Repubblica 24.5.18
Le scelte del Pd
Annibale e la sinistra
di Guido Crainz
Dopo
prolungate nebbie il profilarsi del governo Lega- M5S fa comprendere in
modo ancor più traumatico il baratro che si sta aprendo, nella totale
assenza di una sinistra credibile. Di una sinistra capace di ritrovare
le proprie ragioni fondative e al tempo stesso di fare i conti con i
propri fallimenti. Con il proprio radicale allontanarsi dalle ansie e
dai bisogni, dalle esasperazioni e dalle speranze del Paese: cioè da se
stessa. Una sinistra capace di misurarsi realmente con il voto del 4
marzo, e con la stessa divaricazione fra Nord e Sud che quel voto ha
illuminato di luce cruda. Capace di interrogarsi sulle ragioni della sua
inedita irrilevanza — nonostante i pregi che la sua azione di governo
ha pur avuto — e al tempo stesso su di una crisi politica, italiana ed
europea, che non ha precedenti.
Nulla di tutto questo ha avuto
realmente eco in un’Assemblea del Pd di cortissimo respiro, pur se
segnalavano anche questo i malumori e le esasperazioni di molti
delegati.

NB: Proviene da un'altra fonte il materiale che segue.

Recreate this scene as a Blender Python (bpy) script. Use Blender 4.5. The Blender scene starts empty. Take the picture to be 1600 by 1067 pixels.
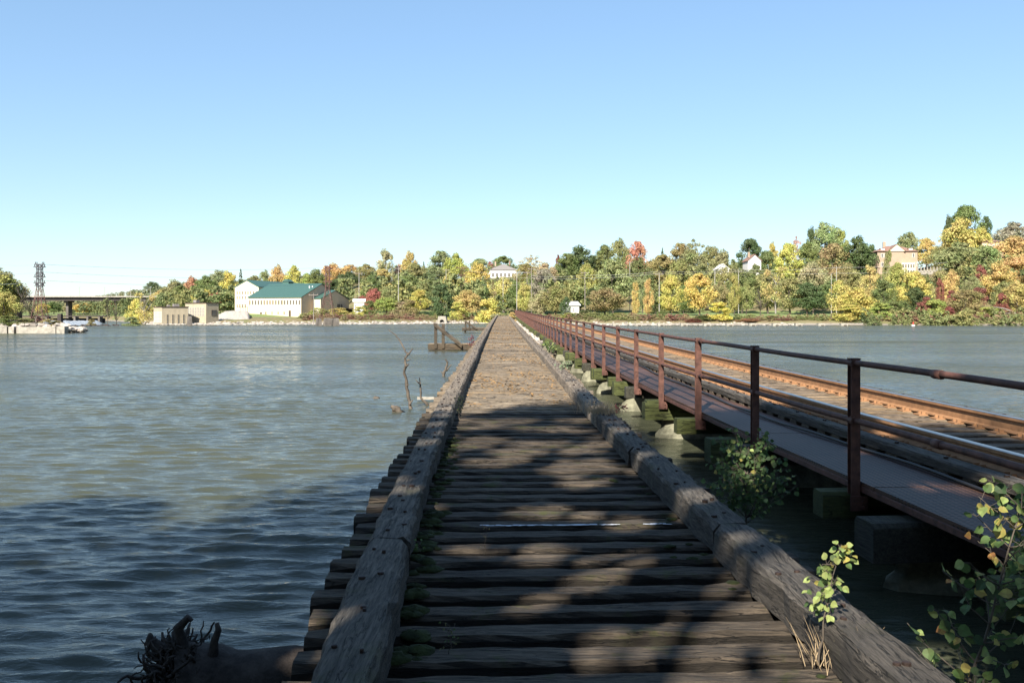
import bpy, math, random
import numpy as np
from mathutils import Vector, Matrix
R = math.radians
S = bpy.context.scene
COL = S.collection
# ---------------------------------------------------------------- camera / light
F = 1400.0; HZ = 490.0; CZ = 2.05           # focal length and horizon row in photo pixels, eye height above the water
cam = bpy.data.cameras.new('camera'); camo = bpy.data.objects.new('camera', cam); COL.objects.link(camo)
camo.location = (0, 0, CZ); camo.rotation_euler = (R(90), 0, 0)
cam.sensor_width = 36; cam.lens = F/1600*36; cam.shift_y = -(533.5-HZ)/1600
cam.clip_start = .05; cam.clip_end = 12000; S.camera = camo
SUN_EL, SUN_AZ = 37, 20                     # behind the camera, 20 degrees to the left
sd = Vector((-math.sin(R(SUN_AZ))*math.cos(R(SUN_EL)), -math.cos(R(SUN_AZ))*math.cos(R(SUN_EL)), math.sin(R(SUN_EL))))
W = bpy.data.worlds.new('World'); S.world = W; W.use_nodes = True
nt = W.node_tree; bg = nt.nodes['Background']
sky = nt.nodes.new('ShaderNodeTexSky'); sky.sky_type = 'NISHITA'; sky.sun_disc = False
sky.sun_elevation = R(SUN_EL); sky.sun_rotation = R(180+SUN_AZ); sky.altitude = 200
sky.air_density = 1.0; sky.dust_density = .25; sky.ozone_density = 2.2
gm_ = nt.nodes.new('ShaderNodeGamma'); gm_.inputs[1].default_value = .58; nt.links.new(sky.outputs[0], gm_.inputs[0])
ti = nt.nodes.new('ShaderNodeMix'); ti.data_type = 'RGBA'; ti.blend_type = 'MULTIPLY'; ti.inputs[0].default_value = 1; ti.inputs[7].default_value = (.86, .96, 1.05, 1)
hs_ = nt.nodes.new('ShaderNodeHueSaturation'); hs_.inputs['Saturation'].default_value = 1.25; nt.links.new(gm_.outputs[0], hs_.inputs['Color']); nt.links.new(hs_.outputs[0], ti.inputs[6]); nt.links.new(ti.outputs[2], bg.inputs[0]); bg.inputs[1].default_value = .142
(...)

Eppure le urgenze sono drammatiche, esigerebbero almeno l’idea
di un percorso, di un progetto per iniziare ad affrontarle.
Esigerebbero cioè un congresso vero: un confronto fra tesi diverse, non
necessariamente contrapposte, che raccolga intelligenze ed energie
riformatrici interne ed esterne al partito ( o a quel che resta di un
partito). Un confronto capace di avviare riflessioni di lunga durata e
al tempo stesso di fornire strumenti per contrastare da subito le
imminenti “ derive di governo”. Capace di contrapporre contenuti e
prospettive agli irresponsabili vincitori del 4 marzo.
Sarebbe
l’unico modo per dare un senso alle stesse primarie per il segretario,
destinate altrimenti ad essere un ulteriore e forse definitivo momento
di logoramento e di dissoluzione. Ogni deviazione da questo percorso
potrebbe essere fatale: e nella sua ostinazione a condizionare ancora il
partito nonostante l’entità della sconfitta Matteo Renzi è riuscito a
superare il suo predecessore.
Eppure Annibale è già dentro le
porte: nei primi anni Novanta crollò un sistema dei partiti, oggi sembra
inabissarsi sotto i nostri occhi la politica così come l’abbiamo
conosciuta, nel suo rapporto fra cittadini, partiti e orizzonti
costituzionali.
Nel crollo di allora prese corpo il devastante
illusionismo berlusconiano, riproposto ora in forme antiche e nuove (
dalla demolizione del sistema fiscale a vantaggio dei più ricchi sino al
“reddito di cittadinanza”) assieme all’esasperazione della “cultura del
rancore”. Assieme all’ostentato dilettantismo dei giorni scorsi, con
l’esplorazione delle più improbabili quadrature del cerchio: le ha
superate tutte la ipotizzata “staffetta”, con «un presidente del
Consiglio che scade come una mozzarella», per dirla con Beppe Grillo (ma
lo ha detto negli anni Ottanta, si riferiva alla staffetta fra Craxi e
De Mita).
Il tutto in un panorama europeo scosso, all’Est e
all’Ovest, da differenti ma progressivi assalti agli orizzonti
costituzionali e all’idea stessa d’Europa: è possibile che una sinistra
possa sopravvivere e rigenerarsi, ritrovare slancio ideale e capacità di
convinzione senza interrogarsi a fondo su questi nodi? Senza opporre la
propria visione di futuro al tendenziale scardinarsi della democrazia? E
senza trarre anche da qui le ragioni e gli argomenti da contrapporre
quotidianamente alla irresponsabilità di governo?
Sono questi i
temi dell’unico “ congresso della sinistra” oggi attuale e credibile: su
questo i dirigenti del Pd dovrebbero chiamare i propri iscritti ed
elettori a confrontarsi, a riflettere e a pronunciarsi. A prendere la
parola: o meglio, a ritrovare la voglia di farlo.